The newness of this vision is not a matter of God throwing away his first creation and, as it were, trying again, having a second shot to see if he can get it right this time. That is the superficial impression many have received from 20.11, when heaven and earth flee from God’s presence, and from the statement in 10.6 that there would be ‘no more time’ — which, as we have seen, is not saying that time itself will be abolished, but that there will be no more delay.

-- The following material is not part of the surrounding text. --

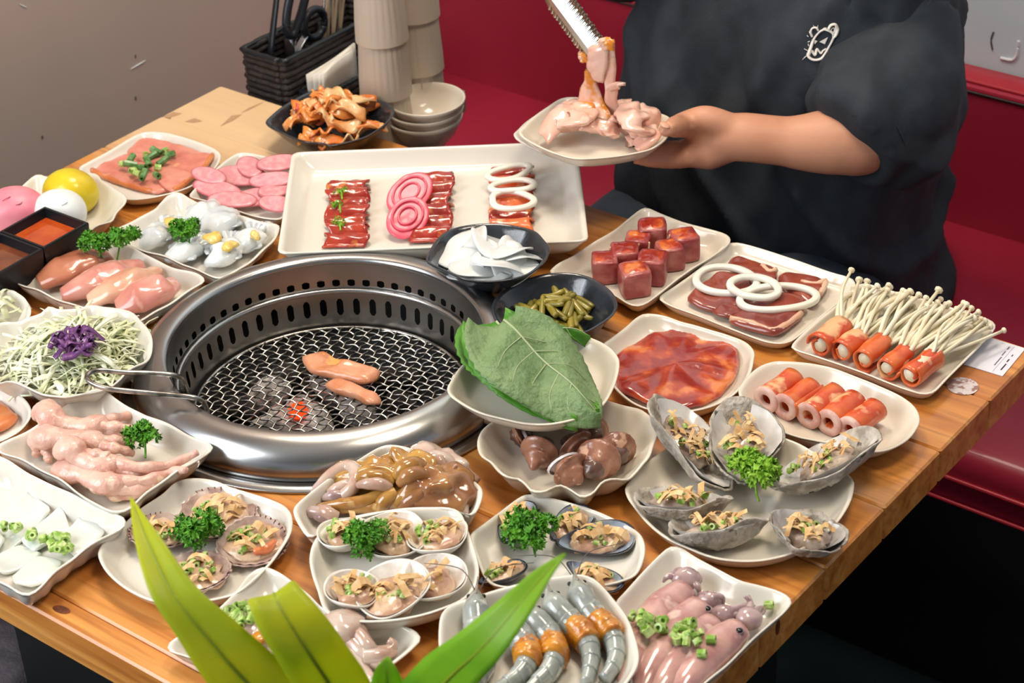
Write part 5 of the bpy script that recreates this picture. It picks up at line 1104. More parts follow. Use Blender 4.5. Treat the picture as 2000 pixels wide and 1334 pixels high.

What we have in Revelation 21 and 22, however, is the utter transformation of heaven and earth by means of God abolishing, from within both heaven and earth, everything that has to do both with the as-yet incomplete plan for creation and, more particularly, with the horrible, disgusting and tragic effects of human sin.
The new world, in other words, will be like the present one in the sense of its being a world full of beauty, power, delight, tenderness and glory. In this new world, for instance, the temple, which was properly there in heaven as well as on earth (11.19), will be abolished (21.22); not because it was a stupid idea for God to dwell among his people, but because the Temple was the advance model of God’s great hidden plan for the whole cosmos, now at last to be realized. The new world will be like the present one, but without all those features, particularly death, tears and everything that causes them, which make the present world what it is.”